WARNING: this will be an un-fun, thinky post.
I've been thinking a lot this weekend about age - which is funny, because in general I don't. At all.
On the one hand, I've learned things about people older than me which suddenly and momentarily made me feel the full gap in our ages. C.S. Lewis wrote about a woman who measured age in experience; whenever she learned something new about the world, she would say that she had been made older. So, when I learn of something, you know, intensely grown-up about someone (say, they've got a kid, or they're having a house built to their specifications), it's as if, in my mind, they've been made older by the revelation. (However, learning these things also teaches me that you can be the kind of person who has a kid or builds a house, and you can still be the same person who has the ability to befriend li'l me; in other words, I am "made older" as well. But still, I feel much younger than the person with the experience.)

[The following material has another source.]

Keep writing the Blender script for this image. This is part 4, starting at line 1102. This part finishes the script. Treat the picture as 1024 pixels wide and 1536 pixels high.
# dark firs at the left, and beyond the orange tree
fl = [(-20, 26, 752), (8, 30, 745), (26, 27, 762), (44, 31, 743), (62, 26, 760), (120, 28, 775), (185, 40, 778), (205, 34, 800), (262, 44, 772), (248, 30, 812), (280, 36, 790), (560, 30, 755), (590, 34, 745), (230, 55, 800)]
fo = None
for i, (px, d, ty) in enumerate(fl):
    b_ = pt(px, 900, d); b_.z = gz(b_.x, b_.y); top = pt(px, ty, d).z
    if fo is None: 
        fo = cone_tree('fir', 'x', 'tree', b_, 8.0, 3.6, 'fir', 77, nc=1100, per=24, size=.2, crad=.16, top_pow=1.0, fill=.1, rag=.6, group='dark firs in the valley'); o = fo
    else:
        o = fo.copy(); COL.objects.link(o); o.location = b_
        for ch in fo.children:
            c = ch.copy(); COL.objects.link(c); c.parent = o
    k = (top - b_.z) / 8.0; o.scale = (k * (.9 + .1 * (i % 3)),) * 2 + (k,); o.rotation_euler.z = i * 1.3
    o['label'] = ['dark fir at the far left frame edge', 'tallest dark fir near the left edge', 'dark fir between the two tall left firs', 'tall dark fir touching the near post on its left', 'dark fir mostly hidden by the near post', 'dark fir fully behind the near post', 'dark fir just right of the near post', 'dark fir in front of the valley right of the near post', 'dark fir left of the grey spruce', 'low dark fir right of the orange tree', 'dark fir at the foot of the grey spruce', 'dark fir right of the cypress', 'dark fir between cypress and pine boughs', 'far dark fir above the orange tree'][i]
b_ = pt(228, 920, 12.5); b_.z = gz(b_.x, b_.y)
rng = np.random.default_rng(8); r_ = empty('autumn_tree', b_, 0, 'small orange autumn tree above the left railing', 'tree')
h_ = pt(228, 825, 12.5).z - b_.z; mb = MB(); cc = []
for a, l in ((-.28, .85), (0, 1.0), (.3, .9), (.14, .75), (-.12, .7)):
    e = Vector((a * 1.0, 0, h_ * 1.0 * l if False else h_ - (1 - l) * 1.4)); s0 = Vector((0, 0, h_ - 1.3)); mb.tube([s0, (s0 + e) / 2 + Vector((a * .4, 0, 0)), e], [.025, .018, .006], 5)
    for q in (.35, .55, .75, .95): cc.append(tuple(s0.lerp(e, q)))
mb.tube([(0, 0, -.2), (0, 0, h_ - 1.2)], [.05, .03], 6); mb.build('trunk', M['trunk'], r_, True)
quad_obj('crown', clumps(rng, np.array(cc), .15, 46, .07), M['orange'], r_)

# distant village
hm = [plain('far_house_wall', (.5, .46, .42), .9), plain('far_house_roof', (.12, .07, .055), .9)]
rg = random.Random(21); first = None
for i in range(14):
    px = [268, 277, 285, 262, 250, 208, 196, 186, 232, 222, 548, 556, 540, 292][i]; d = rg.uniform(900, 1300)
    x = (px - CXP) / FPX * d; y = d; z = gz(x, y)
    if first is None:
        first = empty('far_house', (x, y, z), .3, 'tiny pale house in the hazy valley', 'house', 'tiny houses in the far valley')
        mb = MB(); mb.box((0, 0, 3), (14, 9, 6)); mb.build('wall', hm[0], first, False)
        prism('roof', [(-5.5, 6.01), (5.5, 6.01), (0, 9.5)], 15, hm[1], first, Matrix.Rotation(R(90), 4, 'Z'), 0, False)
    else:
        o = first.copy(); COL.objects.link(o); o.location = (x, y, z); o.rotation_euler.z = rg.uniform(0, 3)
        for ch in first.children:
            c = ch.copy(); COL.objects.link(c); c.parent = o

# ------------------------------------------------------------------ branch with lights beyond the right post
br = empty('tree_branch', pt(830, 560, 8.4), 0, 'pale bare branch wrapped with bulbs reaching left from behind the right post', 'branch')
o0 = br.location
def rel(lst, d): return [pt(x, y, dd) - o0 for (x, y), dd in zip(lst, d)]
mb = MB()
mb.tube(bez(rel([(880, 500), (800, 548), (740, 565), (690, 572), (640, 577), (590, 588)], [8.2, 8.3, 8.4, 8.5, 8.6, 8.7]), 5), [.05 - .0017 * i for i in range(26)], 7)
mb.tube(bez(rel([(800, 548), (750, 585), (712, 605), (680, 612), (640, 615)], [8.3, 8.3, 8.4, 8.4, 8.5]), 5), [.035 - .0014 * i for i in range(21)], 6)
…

On the other hand, I tried to clean out my closet at my parents', which made me feel as though I've lived forever (or that I'm a hopeless packrat). Look at all these years upon interminable years, straining against the white-painted wooden doors, threatening to break them with the sheer mass of stored, forgotten stuff, the very chaff of my living! (Perhaps I should have added "overblown prose" to the warning at the top.) It seems obvious to say that I'm the oldest I've ever been, but sifting through the papers and clothes and cassette tapes and hand-glazed ceramic ducks of my youth made me feel it. (Even the tennis racket from the abortive attempt at gym class senior year in college is already more than two years old.)

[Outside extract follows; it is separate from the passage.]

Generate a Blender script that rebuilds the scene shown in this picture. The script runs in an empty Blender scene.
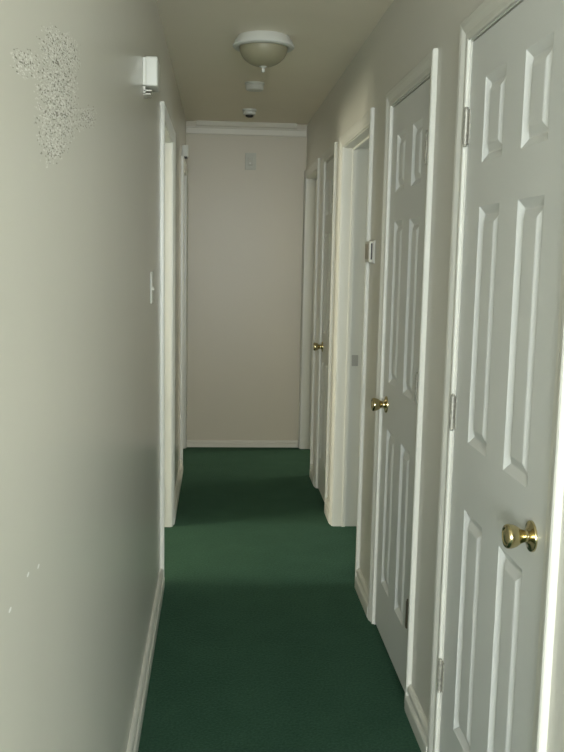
import bpy, bmesh, math
from mathutils import Vector, Matrix

scene = bpy.context.scene
COL = scene.collection

# ------------------------------------------------------------------ helpers
class MB:
    """collects shapes in world coordinates, links them as one mesh object"""
    def __init__(self):
        self.bm = bmesh.new()
    def box(self, x0, x1, y0, y1, z0, z1, bev=0.0, seg=2):
        r = bmesh.ops.create_cube(self.bm, size=1.0)
        vs = r['verts']
        for v in vs:
            v.co = Vector(((x0+x1)/2 + v.co.x*(x1-x0), (y0+y1)/2 + v.co.y*(y1-y0), (z0+z1)/2 + v.co.z*(z1-z0)))
        if bev:
            es = list({e for v in vs for e in v.link_edges})
            bmesh.ops.bevel(self.bm, geom=es, offset=bev, segments=seg, affect='EDGES', profile=0.5)
        return self
    def prism(self, loop, offset_fn):
        """loop of profile points; offset_fn(i, p) -> (start, end) world points"""
        a = []; b = []
        for p in loop:
            s, e = offset_fn(p)
            a.append(self.bm.verts.new(s)); b.append(self.bm.verts.new(e))
        n = len(loop)
        for i in range(n):
            j = (i+1) % n
            self.bm.faces.new((a[i], a[j], b[j], b[i]))
        self.bm.faces.new(a[::-1]); self.bm.faces.new(b)
        return self
    def lathe(self, prof, c, axis, seg=32):
        """prof: (radius, distance along axis from c)"""
        c = Vector(c); axis = Vector(axis).normalized()
        u = axis.orthogonal().normalized(); w = axis.cross(u)
        rings = []
        for r, d in prof:
            if r < 1e-6:
                rings.append([self.bm.verts.new(c + axis*d)])
            else:
                rings.append([self.bm.verts.new(c + axis*d + (u*math.cos(2*math.pi*k/seg) + w*math.sin(2*math.pi*k/seg))*r) for k in range(seg)])
        for A, B in zip(rings, rings[1:]):
            for k in range(seg):
                l = (k+1) % seg
                if len(A) == 1 and len(B) == 1: continue
                if len(A) == 1: self.bm.faces.new((A[0], B[l], B[k]))
                elif len(B) == 1: self.bm.faces.new((A[k], A[l], B[0]))
                else: self.bm.faces.new((A[k], A[l], B[l], B[k]))
        if len(rings[0]) > 1: self.bm.faces.new(rings[0])
        if len(rings[-1]) > 1: self.bm.faces.new(rings[-1][::-1])
        return self
    def build(self, name, mat, parent=None, smooth=False, origin=None):
        me = bpy.data.meshes.new(name)
        bmesh.ops.recalc_face_normals(self.bm, faces=self.bm.faces[:])
        off = wloc(parent) if parent else (Vector(origin) if origin else Vector((0, 0, 0)))
        bmesh.ops.translate(self.bm, verts=self.bm.verts[:], vec=-off)
        self.bm.to_mesh(me); self.bm.free()
        me.materials.append(mat)
        if smooth:
            me.polygons.foreach_set('use_smooth', [True]*len(me.polygons))
            me.set_sharp_from_angle(angle=math.radians(38))
        o = bpy.data.objects.new(name, me); COL.objects.link(o)
        if parent: o.parent = parent
        elif origin: o.location = origin
        return o

def wloc(o):
    v = Vector((0, 0, 0))
    while o: v += o.location; o = o.parent
    return v

def empty(name, loc):
    o = bpy.data.objects.new(name, None); COL.objects.link(o)
    o.location = loc; o.empty_display_size = 0.1
    return o

def tag(o, label, cat, group=None, structure=False):
    o['label'] = label; o['category'] = cat
    if group: o['group'] = group
    if structure: o['kind'] = 'structure'
    return o

# ------------------------------------------------------------------ materials
def mat(name, col, rough=0.5, metal=0.0, noise=0.0, nscale=8.0, bump=0.0, bscale=200.0, spec=0.5, coat=0.0, emis=None, trans=0.0):
    m = bpy.data.materials.new(name); m.use_nodes = True
    nt = m.node_tree; N = nt.nodes; L = nt.links
    b = N['Principled BSDF']
    b.inputs['Roughness'].default_value = rough
    b.inputs['Metallic'].default_value = metal
    b.inputs['Specular IOR Level'].default_value = spec
    b.inputs['Coat Weight'].default_value = coat
    b.inputs['Transmission Weight'].default_value = trans
    tc = N.new('ShaderNodeTexCoord')
    nz = N.new('ShaderNodeTexNoise'); nz.inputs['Scale'].default_value = nscale; nz.inputs['Detail'].default_value = 4
    L.new(tc.outputs['Object'], nz.inputs['Vector'])
    mx = N.new('ShaderNodeMix'); mx.data_type = 'RGBA'
    mx.inputs['A'].default_value = (*[c*(1-noise) for c in col], 1)
    mx.inputs['B'].default_value = (*[min(1, c*(1+noise)) for c in col], 1)
    L.new(nz.outputs['Fac'], mx.inputs['Factor'])
    L.new(mx.outputs['Result'], b.inputs['Base Color'])
    if bump:
        bz = N.new('ShaderNodeTexNoise'); bz.inputs['Scale'].default_value = bscale; bz.inputs['Detail'].default_value = 3
        L.new(tc.outputs['Object'], bz.inputs['Vector'])
        bp = N.new('ShaderNodeBump'); bp.inputs['Strength'].default_value = bump; bp.inputs['Distance'].default_value = 0.002
        L.new(bz.outputs['Fac'], bp.inputs['Height']); L.new(bp.outputs['Normal'], b.inputs['Normal'])
    m['mix'] = mx.name
    return m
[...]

All this thinking has served to convince me of what I already knew: that age means pretty much jack.
4 comments:
Still, when someone tells you they were in second grade when your favorite song from high school came out...that makes you feel OLD!
I remember feeling old when I was working at the movie theater and realized that kids born in 1986 could see R-rated movies. And that was two years ago.
Try waking up to realize that the phrase, "You're old enough to be her father..." actually applies to you. That will make you make you feel old...
So far I've only encountered the opposite: "I'm young enough to be his daughter (if he were very advanced for his age)!"